On s’en souvient tous. Ce mardi matin-là, la présentatrice météo avait les yeux plus humides que la Manche un jour de houle. Sur fond rouge sang, elle annonçait une tempête du siècle, un phénomène si rare qu’on le retrouve tous les deux mois. « Une bombe météorologique », titrait un site d’information très sérieux qui, deux jours plus tôt, nous avertissait d’une « canicule hivernale » à cause de 12 degrés en janvier.
Spoiler : il a plu. Un peu. Surtout sur les gens qui avaient oublié leur parapluie.
La météo : cette série Netflix qu’on ne regarde plus, mais qui continue de faire des saisons
Il fut un temps où la météo, c’était Gisèle sur fond de carte en carton, et des flèches moches qui disaient : « Il fera beau là, moche là, et faut pas rêver là. » Aujourd’hui, c’est devenu un véritable show apocalyptique.
Dès qu’une brise soulève un slip sur une corde à linge, les chaînes d’infos déclenchent le plan ORSEC.
Images de vaguelettes en slow motion, hélicoptère en carton CGI survolant la pluie, musiques dignes d’un film de Roland Emmerich et journalistes envoyés « sur le terrain », c’est-à-dire dans un champ où ils se battent contre une légère bruine.

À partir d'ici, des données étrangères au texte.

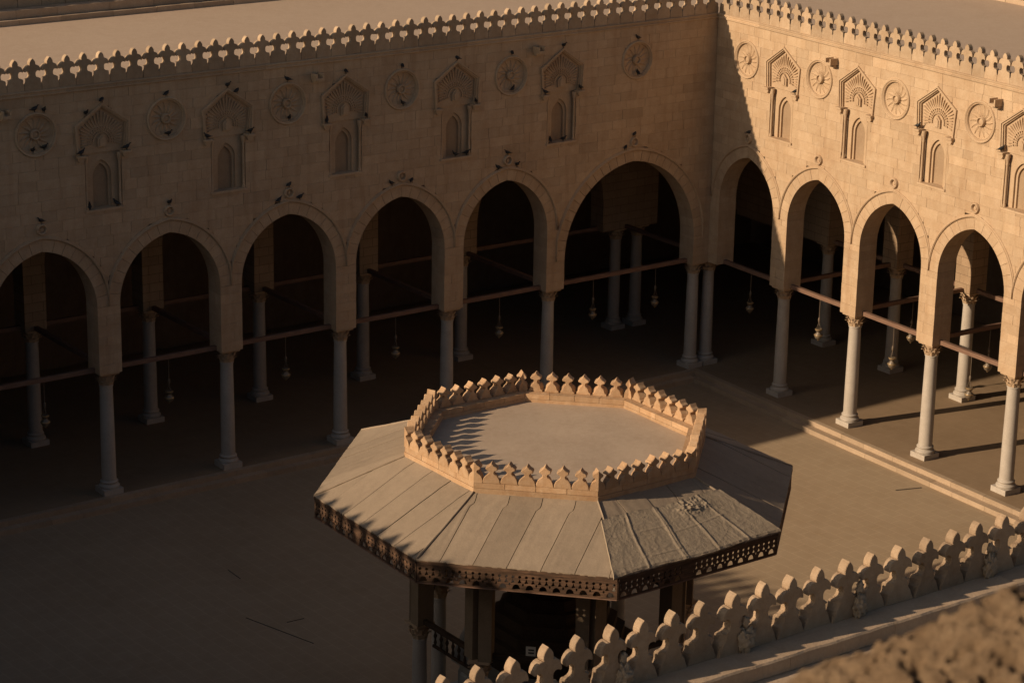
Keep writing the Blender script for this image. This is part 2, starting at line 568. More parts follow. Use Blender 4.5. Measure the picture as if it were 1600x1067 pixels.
def merlon_mesh(name, prof, th, mat, seed=0, bev=0.012, splay=None):
    """extruded trefoil with softened, uneven weathered edges"""
    n = len(prof)
    rnd = random.Random(seed)
    P = [(x + rnd.uniform(-.003, .003), z + rnd.uniform(-.003, .003) if z > 0.02 else z) for x, z in prof]
    # inward offset for a chamfer
    inn = []
    for i in range(n):
        a = Vector(P[i - 1]); b = Vector(P[i]); c = Vector(P[(i + 1) % n])
        t = (c - a)
        nn = Vector((-t.y, t.x))
        if nn.length > 1e-6:
            nn.normalize()
        inn.append((b.x + nn.x * bev, max(0.0, b.y + nn.y * bev)))
    mb = MB()
    sp = splay or (lambda x, z: x)        # the slots between merlons widen towards the back
    v = ([(x, 0.0, z) for x, z in inn] + [(x, bev, z) for x, z in P] + [(sp(x, z), th - bev, z) for x, z in P] + [(sp(x, z), th, z) for x, z in inn])
    f = [tuple(range(n)), tuple(3 * n + i for i in reversed(range(n)))]
    for k in range(3):
        for i in range(n):
            j = (i + 1) % n
            f.append((k * n + i, (k + 1) * n + i, (k + 1) * n + j, k * n + j))
    mb.add(v, f, rnd.uniform(-1, 1))
    return tri_mesh(mb.mesh(name, mat, fix=True))

def splay_foot(x, z):
    if abs(x) > 0.17 and 0.10 < z < 0.33:
        return x - math.copysign(0.06 * min(1.0, (z - 0.06) / 0.2), x)
    return x
MERL = [merlon_mesh('merlon', merlon_profile(W_M - 0.004, 0.87 + random.uniform(-.012, .012)), 0.155, 'merlon', s, 0.007, splay=splay_foot) for s in range(7)]
MERL_BIG = merlon_mesh('merlon', merlon_profile(0.84, 1.25), 0.38, 'merlon', 30)

# medallion (about its own centre, facing -y)
m = MB(); m.ring_n([(0.60, 0.30), (0.60, 0.05), (0.50, 0.05), (0.46, 0.075), (0.2, 0.09), (0.02, 0.09)], 36, 0, 0, True)
MED_DISH = m.mesh('medallion', 'carved', 40, True)
m = MB(); m.ring_n([(0.635, 0.05), (0.635, -0.02), (0.622, -0.045), (0.60, -0.055), (0.578, -0.045), (0.565, -0.015), (0.555, -0.01), (0.54, -0.022), (0.525, -0.01), (0.515, 0.06)], 36, 0, 0)
MED_RIM = m.mesh('rim', 'carved', 50, True)
m = MB()
for k in range(14):
    a = 2 * pi * k / 14
    pts = []
    for t, wd, sw in ((0.17, 0.030, 0), (0.24, 0.052, 0.03), (0.31, 0.055, 0.07), (0.39, 0.034, 0.12), (0.48, 0.005, 0.19)):
        pts.append((t, wd, sw))
    v = []; f = []
    for t, wd, sw in pts:
        aa = a + sw
        d = (cos(aa), sin(aa)); q = (-sin(aa), cos(aa))
        v += [(d[0] * t - q[0] * wd, 0.085, d[1] * t - q[1] * wd), (d[0] * t, 0.05, d[1] * t), (d[0] * t + q[0] * wd, 0.085, d[1] * t + q[1] * wd)]
    for i in range(len(pts) - 1):
        b0 = i * 3; b1 = b0 + 3
        f += [(b0, b0 + 1, b1 + 1, b1), (b0 + 1, b0 + 2, b1 + 2, b1 + 1)]
    m.add(v, f)
MED_PET = m.mesh('rosette', 'carved', None, True)
m = MB(); m.ring_n([(0.15, 0.10), (0.15, 0.0), (0.13, -0.03), (0.11, -0.03), (0.095, 0.0), (0.09, 0.03), (0.05, 0.01), (0.01, 0.0)], 20, 0, 0, True)
MED_HUB = m.mesh('hub', 'carved', 45, True)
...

« On voit derrière moi une poubelle… légèrement renversée. L’intensité du vent ici est… ah non c’est un cycliste, pardon. »
Le suspense est insoutenable.
Alarme rouge, cœur violet, code panique
À force d’inventer des niveaux d’alerte colorés, on s’y perd.
Alerte orange, rouge écarlate, fuchsia…
On ne sait plus si on doit prendre un parapluie ou appeler sa famille une dernière fois.
Et pourtant, chaque bulletin météo ressemble à un scénario de fin du monde :
- « Les vents pourraient atteindre 80 km/h… »
- « Les précipitations risquent d’imbiber les trottoirs… »
- « Un automobiliste pourrait être surpris par une flaque perfide… »
Pendant ce temps, mamie Josiane sort les poubelles en robe de chambre, La vraie survivante.
Le climat change ? Pas de souci, tant que l’info reste divertissante
Ce qui est beau dans tout ça, c’est qu’on parle beaucoup de météo… mais rarement de climat.
Parce que oui, un océan qui monte ou des saisons qui se confondent, c’est moins vendeur que « L’Aquapocalypse de mercredi prochain ».
La météo est devenue le parfait compromis entre l’info sérieuse et le divertissement : une dose d’angoisse pour booster l’audience, un fond sonore dramatique, et des visuels 3D dignes d’un mauvais film d’animation de 2004.
Et nous ?
On regarde ça entre deux stories Instagram de couchers de soleil en filtre Lo-Fi. On se dit « C’est fou quand même, la planète », et on oublie aussitôt après, parce qu’il y a une nouvelle alerte météo pour demain :
« Risque de légers vents et possibilité de nuages vaguement menaçants. »
Les vraies victimes : les parapluies
Le vrai drame de cette météo-spectacle, c’est qu’elle ne prépare plus personne à rien.
Soit vous sortez sans rien et vous finissez en éponge,
Soit vous sortez avec votre plus gros k-way, et vous finissez moqué comme un joueur de curling en pleine rue piétonne.
Sans compter tous ces parapluies sacrifiés, morts dans l’honneur, les baleines arrachées par des bourrasques imaginaires.
Moralité ?
Le jour où une vraie tempête arrive, on pensera tous que c’est une rediffusion.
Mais au fond, c’est ça la beauté de notre époque : on est submergé par les infos, mais on ne sait jamais s’il faut paniquer ou sortir une bière.
Alors vive la météo…
Et n’oubliez pas de lever les yeux au ciel. Pas pour chercher le soleil. Juste pour prendre un peu de recul.